SUPPLIED DATA:
----
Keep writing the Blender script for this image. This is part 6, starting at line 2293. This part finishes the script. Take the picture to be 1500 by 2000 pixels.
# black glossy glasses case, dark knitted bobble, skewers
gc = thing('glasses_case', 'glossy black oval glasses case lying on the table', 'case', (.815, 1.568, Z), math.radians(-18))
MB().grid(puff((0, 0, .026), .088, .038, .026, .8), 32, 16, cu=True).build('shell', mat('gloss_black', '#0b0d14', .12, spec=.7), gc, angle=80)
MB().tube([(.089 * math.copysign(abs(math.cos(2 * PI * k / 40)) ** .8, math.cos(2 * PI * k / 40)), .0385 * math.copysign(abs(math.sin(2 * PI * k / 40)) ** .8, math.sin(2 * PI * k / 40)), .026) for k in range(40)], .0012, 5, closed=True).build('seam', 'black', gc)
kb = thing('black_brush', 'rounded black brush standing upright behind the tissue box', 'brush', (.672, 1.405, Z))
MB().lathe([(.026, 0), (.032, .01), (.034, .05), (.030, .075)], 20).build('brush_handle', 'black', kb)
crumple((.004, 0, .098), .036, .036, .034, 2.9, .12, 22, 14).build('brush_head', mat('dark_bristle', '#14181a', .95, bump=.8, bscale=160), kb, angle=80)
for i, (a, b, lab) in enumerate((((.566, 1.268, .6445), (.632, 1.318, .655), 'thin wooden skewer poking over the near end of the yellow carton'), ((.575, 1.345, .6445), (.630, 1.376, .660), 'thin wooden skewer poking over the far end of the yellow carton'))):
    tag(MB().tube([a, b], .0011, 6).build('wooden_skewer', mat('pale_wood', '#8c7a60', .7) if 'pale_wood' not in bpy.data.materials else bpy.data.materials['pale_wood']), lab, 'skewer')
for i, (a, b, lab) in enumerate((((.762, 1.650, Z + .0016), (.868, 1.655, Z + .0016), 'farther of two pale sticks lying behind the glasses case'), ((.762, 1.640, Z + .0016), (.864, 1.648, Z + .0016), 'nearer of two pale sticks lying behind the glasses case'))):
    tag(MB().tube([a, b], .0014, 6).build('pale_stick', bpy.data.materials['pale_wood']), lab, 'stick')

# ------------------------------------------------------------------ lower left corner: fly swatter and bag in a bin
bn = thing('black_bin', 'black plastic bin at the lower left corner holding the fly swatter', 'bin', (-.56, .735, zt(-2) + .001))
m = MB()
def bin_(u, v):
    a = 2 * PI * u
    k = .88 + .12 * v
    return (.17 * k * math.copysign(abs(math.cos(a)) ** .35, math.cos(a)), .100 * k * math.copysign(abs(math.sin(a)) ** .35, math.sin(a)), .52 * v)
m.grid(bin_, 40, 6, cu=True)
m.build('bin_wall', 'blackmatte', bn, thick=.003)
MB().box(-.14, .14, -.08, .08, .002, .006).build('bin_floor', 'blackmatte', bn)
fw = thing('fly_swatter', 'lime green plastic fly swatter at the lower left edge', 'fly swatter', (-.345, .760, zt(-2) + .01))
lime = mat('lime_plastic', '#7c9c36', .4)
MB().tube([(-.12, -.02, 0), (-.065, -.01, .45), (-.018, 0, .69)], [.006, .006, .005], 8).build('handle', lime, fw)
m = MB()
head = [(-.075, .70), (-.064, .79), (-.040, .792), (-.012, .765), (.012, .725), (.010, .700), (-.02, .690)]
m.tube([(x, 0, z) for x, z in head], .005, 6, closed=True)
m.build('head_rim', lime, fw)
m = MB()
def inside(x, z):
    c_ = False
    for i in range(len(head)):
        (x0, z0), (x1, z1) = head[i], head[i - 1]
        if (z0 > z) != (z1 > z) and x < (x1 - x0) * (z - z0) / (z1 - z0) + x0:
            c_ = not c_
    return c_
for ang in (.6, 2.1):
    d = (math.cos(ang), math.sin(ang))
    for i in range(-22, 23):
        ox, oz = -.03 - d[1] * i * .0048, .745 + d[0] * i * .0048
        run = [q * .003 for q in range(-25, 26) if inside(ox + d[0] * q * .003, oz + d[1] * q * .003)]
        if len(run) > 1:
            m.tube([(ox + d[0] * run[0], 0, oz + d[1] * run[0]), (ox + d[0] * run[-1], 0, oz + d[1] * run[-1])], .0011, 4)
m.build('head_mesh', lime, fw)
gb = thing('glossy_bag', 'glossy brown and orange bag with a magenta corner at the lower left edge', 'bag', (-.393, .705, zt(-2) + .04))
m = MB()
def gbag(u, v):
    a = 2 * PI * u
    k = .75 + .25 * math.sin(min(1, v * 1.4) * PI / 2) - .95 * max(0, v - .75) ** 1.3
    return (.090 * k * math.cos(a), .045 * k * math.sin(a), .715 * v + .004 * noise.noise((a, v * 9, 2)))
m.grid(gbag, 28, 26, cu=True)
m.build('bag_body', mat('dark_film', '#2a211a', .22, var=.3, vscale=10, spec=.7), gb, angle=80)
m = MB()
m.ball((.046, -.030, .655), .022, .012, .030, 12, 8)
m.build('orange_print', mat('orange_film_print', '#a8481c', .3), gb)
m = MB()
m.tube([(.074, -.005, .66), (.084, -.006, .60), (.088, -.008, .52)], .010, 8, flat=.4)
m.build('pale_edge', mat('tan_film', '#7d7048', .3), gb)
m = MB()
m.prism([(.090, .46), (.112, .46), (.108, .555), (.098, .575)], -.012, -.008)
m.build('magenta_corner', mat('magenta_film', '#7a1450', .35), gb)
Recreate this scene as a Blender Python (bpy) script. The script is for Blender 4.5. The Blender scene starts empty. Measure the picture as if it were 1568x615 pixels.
----
Write out each line of the data that holds the string "script".

PROBLEM SOLUTION:
Keep writing the Blender script for this image. This is part 6, starting at line 2293. This part finishes the script. Take the picture to be 1500 by 2000 pixels.
Recreate this scene as a Blender Python (bpy) script. The script is for Blender 4.5. The Blender scene starts empty. Measure the picture as if it were 1568x615 pixels.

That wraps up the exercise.